6.  Mind boggling neglect.

This garden languishes because no one thought about it for years.  When that happens, this happens:

The Burgeoning Heap.

Taking over such a neglected space, I'd enough brambles et al without battling the Burgeoning Heap on the other side of the fence.  The only time it got my attention was when bits of it lept into my side to throttle my pots.  

In late summer, the Burgeoning Heap produced fruit.  Perhaps other eyes would've caught it sooner, but only then did I realise there was an apple tree inside the BH.

My son chases a much younger Mr BigNose thru 3 gardens ago.
Thus named, six things that defeated me.

This garden, given a blase design & left to flounder, needs things I can't offer it - time, energy, ruthlessness.  Let's hope a better gardener comes its way.

As for me, I blithely skip toward the next garden, shaking the dust of this misbegotten place from the hem of my waterproofs.  

As to you, scamper over to The Propagator where you'll find his more optimistic Six, plus many other blogger links in his comments section.

See you next garden!


  1. It must be really challenging moving from garden to garden, I hope the new one is one that you can love and nurture. Happy moving!

  2. Good luck with your new garden. And bless you for having a sense of humor through all this!

  3. Good luck with your move and I hope you enjoy your new garden. I'm waiting for news about it !
    We won't know if the appel tree or the wisteria will survive... I give 1€ for the wisteria...

  4. Ah, so you're moving again. Have I missed you saying to which part of the world you'll be going? And will you sneak out quietly, leaving son comatose on the sofa dreaming of exotic foliage (in his case, falling slowly from an otherwise scantily clad torso)? If your new place doesn't have a burgeoning heap for you to play with, you can always come and play with mine. Sorry, though, but I won't be able to offer you snow to roll around in.

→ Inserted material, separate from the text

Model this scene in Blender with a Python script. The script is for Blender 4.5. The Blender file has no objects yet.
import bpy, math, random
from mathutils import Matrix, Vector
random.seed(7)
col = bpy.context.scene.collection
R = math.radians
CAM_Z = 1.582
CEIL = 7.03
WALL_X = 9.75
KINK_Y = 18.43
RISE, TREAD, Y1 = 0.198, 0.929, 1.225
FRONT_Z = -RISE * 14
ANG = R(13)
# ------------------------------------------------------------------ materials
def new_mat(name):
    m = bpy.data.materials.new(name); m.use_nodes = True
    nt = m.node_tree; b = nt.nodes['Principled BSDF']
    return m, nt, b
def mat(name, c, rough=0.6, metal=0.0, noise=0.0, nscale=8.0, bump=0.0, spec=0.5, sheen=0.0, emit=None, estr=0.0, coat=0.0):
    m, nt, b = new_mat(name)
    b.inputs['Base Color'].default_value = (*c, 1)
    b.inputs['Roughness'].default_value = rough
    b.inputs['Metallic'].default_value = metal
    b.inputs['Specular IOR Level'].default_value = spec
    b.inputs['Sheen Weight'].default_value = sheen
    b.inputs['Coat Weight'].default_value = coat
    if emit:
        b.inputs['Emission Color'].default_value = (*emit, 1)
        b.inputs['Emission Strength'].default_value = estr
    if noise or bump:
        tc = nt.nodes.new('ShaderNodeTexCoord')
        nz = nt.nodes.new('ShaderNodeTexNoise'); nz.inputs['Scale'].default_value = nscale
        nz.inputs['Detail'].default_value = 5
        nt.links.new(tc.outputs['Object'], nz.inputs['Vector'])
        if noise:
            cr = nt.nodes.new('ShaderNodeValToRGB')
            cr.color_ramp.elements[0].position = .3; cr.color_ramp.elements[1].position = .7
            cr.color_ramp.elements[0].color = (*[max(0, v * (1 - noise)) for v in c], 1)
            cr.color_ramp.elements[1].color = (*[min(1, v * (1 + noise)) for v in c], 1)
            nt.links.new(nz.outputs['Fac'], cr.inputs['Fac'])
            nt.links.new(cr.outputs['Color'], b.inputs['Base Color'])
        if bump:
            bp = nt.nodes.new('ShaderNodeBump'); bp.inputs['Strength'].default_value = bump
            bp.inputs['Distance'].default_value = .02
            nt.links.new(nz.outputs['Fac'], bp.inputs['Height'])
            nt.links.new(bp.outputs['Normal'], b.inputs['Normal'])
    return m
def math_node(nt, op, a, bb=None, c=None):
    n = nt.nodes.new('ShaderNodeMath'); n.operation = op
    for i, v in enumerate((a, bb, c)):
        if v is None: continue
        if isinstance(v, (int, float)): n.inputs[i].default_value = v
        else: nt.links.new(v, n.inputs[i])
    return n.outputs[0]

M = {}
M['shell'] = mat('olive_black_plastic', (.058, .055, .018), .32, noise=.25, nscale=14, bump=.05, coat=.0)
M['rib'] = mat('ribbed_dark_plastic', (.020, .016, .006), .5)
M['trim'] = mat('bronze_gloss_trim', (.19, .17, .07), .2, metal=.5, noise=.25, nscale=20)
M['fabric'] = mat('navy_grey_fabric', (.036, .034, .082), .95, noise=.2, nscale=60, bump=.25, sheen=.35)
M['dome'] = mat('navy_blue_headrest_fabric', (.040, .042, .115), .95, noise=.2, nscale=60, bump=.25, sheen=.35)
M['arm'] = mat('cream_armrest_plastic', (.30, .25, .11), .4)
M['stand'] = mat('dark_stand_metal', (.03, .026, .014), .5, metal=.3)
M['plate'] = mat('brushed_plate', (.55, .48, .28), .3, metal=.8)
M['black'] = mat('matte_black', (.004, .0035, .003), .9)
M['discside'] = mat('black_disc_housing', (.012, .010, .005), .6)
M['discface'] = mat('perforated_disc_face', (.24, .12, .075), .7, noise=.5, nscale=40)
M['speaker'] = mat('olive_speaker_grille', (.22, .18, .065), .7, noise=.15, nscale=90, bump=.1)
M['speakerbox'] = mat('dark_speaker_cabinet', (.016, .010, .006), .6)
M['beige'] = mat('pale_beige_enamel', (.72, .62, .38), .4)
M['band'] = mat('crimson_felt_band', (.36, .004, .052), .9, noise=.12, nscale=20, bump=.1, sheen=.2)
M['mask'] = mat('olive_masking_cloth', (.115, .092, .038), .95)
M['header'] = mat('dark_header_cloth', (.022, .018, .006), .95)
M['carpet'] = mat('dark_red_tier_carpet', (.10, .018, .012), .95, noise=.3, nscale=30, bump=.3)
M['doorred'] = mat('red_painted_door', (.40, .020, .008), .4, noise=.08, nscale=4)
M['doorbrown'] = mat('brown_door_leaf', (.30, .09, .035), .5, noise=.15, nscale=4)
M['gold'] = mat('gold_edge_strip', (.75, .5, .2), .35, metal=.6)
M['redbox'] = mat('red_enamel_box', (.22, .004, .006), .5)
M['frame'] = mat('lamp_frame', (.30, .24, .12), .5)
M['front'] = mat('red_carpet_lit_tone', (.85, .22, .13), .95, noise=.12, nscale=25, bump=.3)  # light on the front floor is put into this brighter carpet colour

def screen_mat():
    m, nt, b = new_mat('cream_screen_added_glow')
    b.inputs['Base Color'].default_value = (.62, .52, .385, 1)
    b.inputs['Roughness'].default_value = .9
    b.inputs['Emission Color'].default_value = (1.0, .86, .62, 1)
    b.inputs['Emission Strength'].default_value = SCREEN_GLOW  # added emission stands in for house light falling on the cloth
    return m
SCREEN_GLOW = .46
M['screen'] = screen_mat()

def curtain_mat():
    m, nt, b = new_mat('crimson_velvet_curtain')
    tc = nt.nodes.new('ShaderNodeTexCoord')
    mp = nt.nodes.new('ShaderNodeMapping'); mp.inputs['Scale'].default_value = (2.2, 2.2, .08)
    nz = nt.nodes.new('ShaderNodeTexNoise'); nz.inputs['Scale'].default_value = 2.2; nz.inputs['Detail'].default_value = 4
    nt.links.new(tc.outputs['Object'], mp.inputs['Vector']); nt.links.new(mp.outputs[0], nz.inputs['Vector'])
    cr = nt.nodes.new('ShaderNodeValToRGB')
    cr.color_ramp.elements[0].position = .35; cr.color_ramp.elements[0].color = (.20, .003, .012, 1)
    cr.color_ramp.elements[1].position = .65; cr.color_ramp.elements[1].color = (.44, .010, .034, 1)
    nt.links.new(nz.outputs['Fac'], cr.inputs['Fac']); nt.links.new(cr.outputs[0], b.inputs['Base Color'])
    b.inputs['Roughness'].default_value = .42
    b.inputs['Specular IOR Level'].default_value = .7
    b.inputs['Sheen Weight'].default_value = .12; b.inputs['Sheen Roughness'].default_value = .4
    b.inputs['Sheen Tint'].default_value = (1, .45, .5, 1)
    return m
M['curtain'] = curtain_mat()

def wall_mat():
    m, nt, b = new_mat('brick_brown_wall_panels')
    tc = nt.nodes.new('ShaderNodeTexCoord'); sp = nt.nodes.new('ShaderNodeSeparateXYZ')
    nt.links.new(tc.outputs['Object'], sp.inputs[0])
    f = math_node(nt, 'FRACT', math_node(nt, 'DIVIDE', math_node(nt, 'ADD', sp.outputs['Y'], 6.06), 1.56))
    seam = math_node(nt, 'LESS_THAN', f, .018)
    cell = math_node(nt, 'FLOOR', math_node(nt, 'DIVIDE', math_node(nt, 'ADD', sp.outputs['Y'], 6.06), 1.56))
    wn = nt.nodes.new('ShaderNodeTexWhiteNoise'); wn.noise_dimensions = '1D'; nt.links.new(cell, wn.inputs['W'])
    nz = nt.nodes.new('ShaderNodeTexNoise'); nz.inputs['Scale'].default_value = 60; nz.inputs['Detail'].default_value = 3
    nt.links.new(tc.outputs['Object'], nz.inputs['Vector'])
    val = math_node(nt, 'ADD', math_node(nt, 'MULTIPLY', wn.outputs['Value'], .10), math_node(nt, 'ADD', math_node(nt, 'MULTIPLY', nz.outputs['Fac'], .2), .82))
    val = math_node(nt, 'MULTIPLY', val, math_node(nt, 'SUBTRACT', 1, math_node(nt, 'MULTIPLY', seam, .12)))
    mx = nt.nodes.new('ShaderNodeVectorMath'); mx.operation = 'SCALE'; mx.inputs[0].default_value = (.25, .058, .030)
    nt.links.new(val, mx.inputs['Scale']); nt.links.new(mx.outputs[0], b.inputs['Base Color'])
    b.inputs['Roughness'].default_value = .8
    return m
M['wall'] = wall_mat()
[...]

    1. Never discard a young person if you can help it.
      They're meant for the heavy lifting.

  5. This made me laugh. I guess you just have to learn from each different garden you are in and resolve to do something about the things you can, leaving the rest trailing in your wake. Onwards to horticultural glory!

    1. I may start my first blog in the new place w/that battle cry!